Ed Moloney with one or two pertinent questions that arise from last week’s eventsHe asks:

…was IRA decommissioning really such a difficult nut to crack? After all, it began when the peace process itself was well advanced and the floor was already littered with the cadavers of republican holy cows. The IRA ceasefires were seven years old and the Provisional leadership had long since conceded the sacred tenet of post-Treaty republicanism, the principle of consent, when General de Chastelain put his first IRA gun beyond use.
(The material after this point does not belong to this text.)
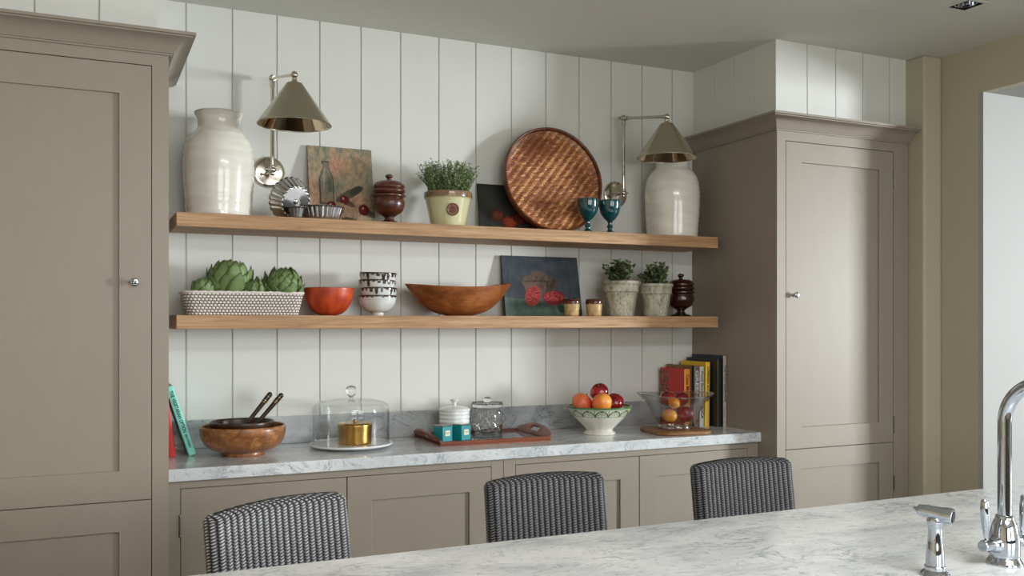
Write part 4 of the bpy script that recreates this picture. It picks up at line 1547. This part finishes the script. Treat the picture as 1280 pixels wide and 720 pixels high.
RED, DRED, YEL, ORG, PEA = S(176, 26, 34), S(110, 14, 26), S(232, 172, 50), S(232, 120, 40), S(228, 100, 58)
zf = W
fruit('apple', FX - 0.005, FY + 0.05, zf + 0.118, 0.044, 'deep red apple at the back bottom of the green patterned bowl', RED, DRED, 9)
fruit('nectarine', FX - 0.104, FY - 0.002, zf + 0.166, 0.051, 'orange red nectarine at the left edge of the green patterned bowl', S(236, 130, 84), S(206, 66, 56), 2, (0.5, -0.4))
fruit('nectarine', FX - 0.024, FY - 0.066, zf + 0.165, 0.051, 'big orange peach coloured fruit at the front of the green patterned bowl', S(240, 164, 70), S(236, 120, 60), 3, (0.9, 0.2))
fruit('apple', FX + 0.012, FY + 0.020, zf + 0.216, 0.047, 'dark red apple on top of the heap in the green patterned bowl', RED, DRED, 4, (0.3, 0.5))
fruit('apple', FX + 0.070, FY - 0.030, zf + 0.163, 0.048, 'dark crimson apple at the right front of the green patterned bowl', S(150, 26, 34), DRED, 5, (0.6, 0.5))
fruit('apple', FX + 0.122, FY + 0.038, zf + 0.166, 0.036, 'small yellow orange apple at the right edge of the green patterned bowl', YEL, ORG, 6, (0.2, 0.4))

# waney-edged board, glass bowl with fruit
BX, BY = 2.825, 4.045
t = thing('wooden_board', 'thick rustic wooden slice under the glass bowl', 'board', (BX, BY, W), -0.1)
m = MB()
n = 60
ring = []
for k in range(n):
    a = 2 * PI * k / n
    ca, sa = math.cos(a), math.sin(a)
    e = 5
    rr = (abs(ca / 0.155) ** e + abs(sa / 0.150) ** e) ** (-1 / e)
    rr *= 1 + 0.03 * nz(ca * 3, sa * 3, 1)
    ring.append((rr * ca, rr * sa))
v = [(x * 0.97, y * 0.97, 0) for x, y in ring] + [(x, y, 0.006) for x, y in ring] + [(x * 1.0, y * 1.0, 0.015) for x, y in ring] + [(x * 0.975, y * 0.975, 0.02) for x, y in ring]
f = [(l * n + k, l * n + (k + 1) % n, (l + 1) * n + (k + 1) % n, (l + 1) * n + k) for l in range(3) for k in range(n)]
f += [tuple(range(n)), tuple(3 * n + k for k in range(n))]
link_mesh('slab', v, f, M_board, t, angle=0.5)
t = thing('glass_bowl', 'large clear glass bowl with flared rim on the wooden slice', 'bowl', (BX, BY, W + 0.0205))


def wob(r, z, a):
    return r


prof = samp([(0, 0), (0.084, 0, 1), (0.090, 0.006), (0.091, 0.016), (0.086, 0.024), (0.100, 0.040), (0.122, 0.075), (0.138, 0.110), (0.152, 0.135), (0.176, 0.158), (0.197, 0.176), (0.1985, 0.180), (0.195, 0.181), (0.172, 0.165), (0.146, 0.142), (0.131, 0.112), (0.113, 0.075), (0.092, 0.046), (0.07, 0.036), (0, 0.034)], 100)
m = MB(); m.lathe(prof, 72)
for i, p in enumerate(m.v):
    a = math.atan2(p.y, p.x)
    rr = math.hypot(p.x, p.y)
    if p.z > 0.1:
        p.z += 0.006 * math.cos(2 * a + 0.5) * (p.z - 0.1) / 0.08
m.build('body', M_glass3, t)
m = MB()
m.tube([(0.1975 * math.cos(2 * PI * k / 72), 0.1975 * math.sin(2 * PI * k / 72), 0.1805 + 0.006 * math.cos(4 * PI * k / 72 + 0.5)) for k in range(73)], 0.0026, 8, False)
m.build('rim', thin_glass('rim_glass', (0.98, 0.99, 0.99), 3.2), t)
m = MB()
m.lathe([(0.0865, 0.001), (0.0915, 0.004), (0.0925, 0.012), (0.0905, 0.020), (0.0865, 0.023)], 60)
m.f = [q_ for q_ in m.f if len(q_) == 4]
m.build('foot', thin_glass('foot_glass', (0.98, 0.99, 0.99), 2.6), t)
gz = W + 0.0205 + 0.036
fruit('nectarine', BX - 0.055, BY - 0.030, gz + 0.036, 0.037, 'orange fruit at the bottom left inside the glass bowl', ORG, YEL, 12, (0.3, 0.2))
fruit('nectarine', BX - 0.045, BY - 0.055, gz + 0.104, 0.031, 'small yellow orange fruit upper left inside the glass bowl', YEL, ORG, 13, (0.6, 0.2))
fruit('apple', BX + 0.045, BY - 0.035, gz + 0.040, 0.041, 'dark red apple at the bottom front inside the glass bowl', RED, DRED, 14, (0.2, 0.8))
fruit('apple', BX + 0.0, BY + 0.052, gz + 0.040, 0.041, 'dark red apple at the bottom back inside the glass bowl', S(140, 22, 30), DRED, 15, (0.1, 0.3))
fruit('apple', BX + 0.050, BY + 0.020, gz + 0.112, 0.041, 'dark red apple upper right inside the glass bowl', S(150, 24, 34), DRED, 16, (0.4, 0.3))
fruit('apple', BX - 0.036, BY + 0.022, gz + 0.118, 0.041, 'dark red apple on top at the back left inside the glass bowl', S(130, 20, 30), DRED, 17, (0.2, 0.3))

# ------------------------------------------------------------------ wicker chairs
M_wick = amat('dark_woven_fibre', 0.42, 0.2, 400, spec=0.6)


def wicker(name, parent, hx, hy, r, z0, z1, ribs, pitch, rise, rake, rtop, seed, lo, hi, both=False):
    per_rib = 8
    nu = ribs * per_rib
    nvr = int((z1 - z0) / pitch) * 6
    cols = []

    def fn(u, w):
        # w 0..0.9 straight wall, 0.9..1 turns over the top
        kk = 0.86
        if w < kk:
            z = z0 + (z1 - rtop - z0) * w / kk
            sh, sv = 0.0, 0.0
        else:
            ph = (w - kk) / (1 - kk) * PI / 2
            z = z1 - rtop + rtop * math.sin(ph)
            sh = 1 - math.cos(ph)
        ex = hx - rtop * sh
        ey = max(0.0005, hy - hy * sh)
        (x, y), (nx_, ny_) = rrect(u, ex, ey, min(r, ey * 0.98))
        fr = (u * ribs) % 1
        rib = abs(math.sin(PI * fr)) ** 0.75
        row = z / pitch + (0.5 if (int(u * ribs) % 2) else 0) + 0.22 * math.sin(2 * PI * fr) + (w > kk) * sh * rtop / pitch
        st = 0.5 + 0.5 * math.cos(2 * PI * row)
        wob_ = nz(u * 60, z * 30, seed) * 0.25
        h = rib * (0.5 + 0.5 * st)
        c_ = lerp(lo, hi, min(1, max(0, (rib - 0.45) * 1.6) * st ** 1.3 * (1.0 + wob_)))
        cols.append(c_)
        dz = rise * (1 - (x / hx) ** 2) * max(0, (z - z0) / (z1 - z0))
        yo = rake * (z - z0)
        return (x + nx_ * h * 0.0085, y + ny_ * h * 0.0085 + yo + 0.02 * (x / hx) ** 2 * -1, z + dz)
    nv_ = nvr
    v, f = grid(fn, nu, nv_, True)
    f.append(tuple(i * nv_ for i in range(nu)))
    return link_mesh(name, v, f, M_wick, parent, cols=cols, angle=1.5)


def wicker_chair(x, y, rz, label, lo, hi, share=None, hx=0.222, zt=0.945):
    t = thing('wicker_chair', label, 'chair', (x, y, 0), rz)
    if share is not None:
        for ch in share.children:
            c_ = ch.copy(); C.objects.link(c_); c_.parent = t
        return t
    wicker('backrest', t, hx, 0.034, 0.030, 0.44, zt, 46, 0.0085, 0.012, 0.13, 0.022, 1, lo, hi)
    # seat
    cols = []
    def sf(u, w):
        k = min(1, w / 0.5)
        top = max(0, (w - 0.5) * 2)
        (px, py), (nx_, ny_) = rrect(u, (0.225) * (1 - 0.9 * top), 0.22 * (1 - 0.9 * top), 0.04 * (1 - 0.9 * top))
        fr = (u * 90) % 1
        h = abs(math.sin(PI * fr)) * 0.004
        cols.append(lerp(lo, hi, h * 150))
        z = 0.36 + 0.08 * k + 0.012 * top
        return (px + nx_ * h * (1 - top), py - 0.235 + ny_ * h * (1 - top), z + h * (top > 0))
    v, f = grid(sf, 90 * 4, 14, True)
    f.append(tuple(i * 14 for i in range(360))); f.append(tuple(i * 14 + 13 for i in range(360)))
    link_mesh('seat', v, f, M_wick, t, cols=cols)
    for sx_, sy_ in ((-1, -1), (1, -1), (-1, 0), (1, 0)):
        fy = -0.43 if sy_ == -1 else -0.04
        m = MB()
        m.tube([(sx_ * 0.195, fy, 0.37), (sx_ * 0.2, fy - (0.004 if sy_ else -0.03), 0.0)], [0.020, 0.014], 12)
        m.build('leg', M_leg, t)
    return t


LO, HI = S(30, 29, 32), S(150, 152, 158)
ch = wicker_chair(1.452, 2.80, 0.03, 'dark grey wicker chair in the middle of the three at the island', LO, HI)
wicker_chair(2.292, 2.80, 0.0, 'dark grey wicker chair on the right, nearest the tall right cupboard', LO, HI, ch)
wicker_chair(0.540, 2.675, 0.46, 'wicker chair on the left, turned, its strands coloured paler to imitate brighter light', LO, S(214, 216, 222), None, 0.232, 0.955)  # same wicker, strands coloured paler in place of stronger light

# ------------------------------------------------------------------ taps on the island
t = thing('kitchen_tap', 'tall chrome mixer tap with two levers at the right edge', 'tap', (2.005, 1.515, W))
m = MB()
m.lathe(samp([(0, 0), (0.041, 0, 1), (0.041, 0.005), (0.036, 0.014), (0.033, 0.020), (0.0345, 0.024), (0.0350, 0.045), (0.0335, 0.068), (0.028, 0.094), (0.021, 0.110), (0.0205, 0.116), (0.016, 0.118), (0, 0.118)], 60), 48)
m.build('body', M_chrome, t)
Rr = 0.10
zs = 0.338
pts = [(0, 0, 0.112 + (zs - 0.112) * k / 8) for k in range(9)]
pts += [(0, -Rr + Rr * math.cos(a), zs + Rr * math.sin(a)) for a in [PI * k / 24 for k in range(1, 25)]]
pts += [(0, -2 * Rr, zs - 0.03), (0, -2 * Rr, zs - 0.06)]
m = MB(); m.tube(pts, 0.0158, 24)
m.lathe([(0, -0.085), (0.0185, -0.085), (0.0185, -0.058), (0, -0.058)], 24, TR((0, -2 * Rr, zs)))
m.build('spout', M_chrome, t)
for sg in (-1, 1):
    m = MB()
    M = TR((0, 0, 0.050)) @ rm('Y', 90 * sg)
    m.lathe(samp([(0, 0.018), (0.0225, 0.018, 1), (0.0215, 0.030), (0.017, 0.040), (0.013, 0.046, 1), (0.0145, 0.048), (0.0145, 0.074), (0.013, 0.077), (0, 0.077)], 40), 32, M)
    hb = m.build('valve', M_chrome, t)
    m = MB()
    m.tube([(sg * 0.062, 0, 0.060), (sg * 0.064, 0, 0.075), (sg * 0.067, 0, 0.105), (sg * 0.069, 0, 0.135), (sg * 0.070, 0, 0.156), (sg * 0.070, 0, 0.160)], [0.0045, 0.0065, 0.0095, 0.0100, 0.0085, 0.006], 20)
    m.build('lever', M_chrome, hb)

t = thing('rinse_spray', 'short chrome pull out rinse spray left of the tall tap', 'tap', (1.772, 1.515, W))
m = MB()
m.lathe(samp([(0, 0), (0.033, 0, 1), (0.033, 0.004), (0.028, 0.010), (0.023, 0.014), (0.0215, 0.024), (0, 0.024)], 30), 40)
m.build('base', M_chrome, t)
m = MB()
m.lathe(samp([(0, 0.0242), (0.0205, 0.0242, 1), (0.0195, 0.05), (0.0160, 0.085), (0.0155, 0.110), (0.0175, 0.118), (0.0175, 0.130), (0.012, 0.136), (0, 0.137)], 40), 40)
m.build('handle', M_chrome, t)
m = MB()
hd = Vector((0.42, -0.90, -0.10)).normalized()
hc = Vector((0, 0, 0.142))
Q = hd.to_track_quat('Z', 'Y').to_matrix().to_4x4()
m.lathe(samp([(0, -0.048), (0.005, -0.047), (0.006, -0.041), (0.012, -0.036), (0.015, -0.020), (0.0165, 0.010), (0.0190, 0.026), (0.0190, 0.036), (0.0165, 0.039), (0, 0.037)], 50), 36, TR(hc) @ Q)
hdm = m.build('spray_head', M_chrome, t)
m = MB()
m.lathe([(0, 0.0372), (0.0120, 0.0385), (0.0120, 0.0405), (0, 0.0405)], 28, TR(hc) @ Q)
m.build('nozzle', M_dark, hdm)

# ------------------------------------------------------------------ downlight
t = thing('downlight', 'square recessed ceiling spotlight near the top right corner', 'ceiling light', (DX, DY, CZ))
m = MB()
a, b = 0.070, DH - 0.002
for x0, x1, y0, y1 in ((-a, a, -a, -b), (-a, a, b, a), (-a, -b, -b, b), (b, a, -b, b)):
    m.box(x0, x1, y0, y1, -0.003, -0.0002)
m.build('trim', M_ceil, t, smooth=False)
m = MB()
for x0, x1, y0, y1 in ((-b, b, -b, -b + 0.002), (-b, b, b - 0.002, b), (-b, -b + 0.002, -b, b), (b - 0.002, b, -b, b)):
    m.box(x0, x1, y0, y1, -0.002, 0.09)
m.box(-b, b, -b, b, 0.088, 0.09)
m.build('recess', M_dark, t, smooth=False)
m = MB()
m.lathe(samp([(0.046, 0.006), (0.049, 0.004), (0.049, 0.010), (0.040, 0.045), (0.020, 0.062), (0, 0.064)], 30), 36)
m.f = [q_ for q_ in m.f if len(q_) == 4]
m.build('reflector', M_chrome, t)
m = MB(); m.ball((0, 0, 0.03), 0.014, 16); m.tube([(0, 0, 0.03), (0, 0, 0.06)], 0.008, 12)
m.build('bulb', M_glass2, t)

# ------------------------------------------------------------------ groups of repeats
GR = {'ceramic_vase': 'white glazed jars on the upper shelf', 'wall_lamp': 'nickel wall lamps over the upper shelf',
      'baking_tin': 'fluted tins on the upper shelf', 'artichoke': 'artichokes in the white basket',
      'potted_herb': 'potted herbs in weathered clay pots', 'salad_server': 'salad servers in the nested bowls',
      'wicker_chair': 'wicker chairs along the island', 'floating_shelf': 'oak shelves on the panelled wall',
      'painting': 'unframed paintings leaning on the shelves', 'base_cabinet': 'low cupboards under the marble worktop',
      'tall_cabinet': 'tall taupe cupboards'}
for o_ in list(C.objects):
    if o_.parent is None and 'label' in o_ and 'kind' not in o_ and 'group' not in o_:
        base = o_.name.split('.')[0]
        if base in GR:
            o_['group'] = GR[base]
        elif base == 'cookbook':
            o_['group'] = 'books beside the left cupboard' if o_.location.x < 1 else 'row of books behind the glass bowl'
        elif base in ('apple', 'nectarine'):
            o_['group'] = 'fruit in the green patterned bowl' if o_.location.x < 2.62 else 'fruit in the glass bowl'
The ground had been well prepared before it happened.

He then argues the politics of Sinn Fein’s core support was considerably more flexible that the party’s own apparently fundamentalist roots:

But what really enabled Adams and his colleagues to complete decommissioning was the shallowness of their supporters’ politics, nourished as they were not by the writings of Connolly and Pearse or Marx and Fanon but by fear and hatred of the Protestants who would burn them in their beds.

The truth is that the Provisionals were mostly in the defenderist not the republican tradition, and in their world the sectarian imperative ruled. All that mattered to them was that, politically-speaking, Celtic beat Rangers on New Year’s Day; the Champions League could take a running jump. Ceasefires could be called, unionist consent conceded and leadership promises broken just so long as the Prods didn’t like it.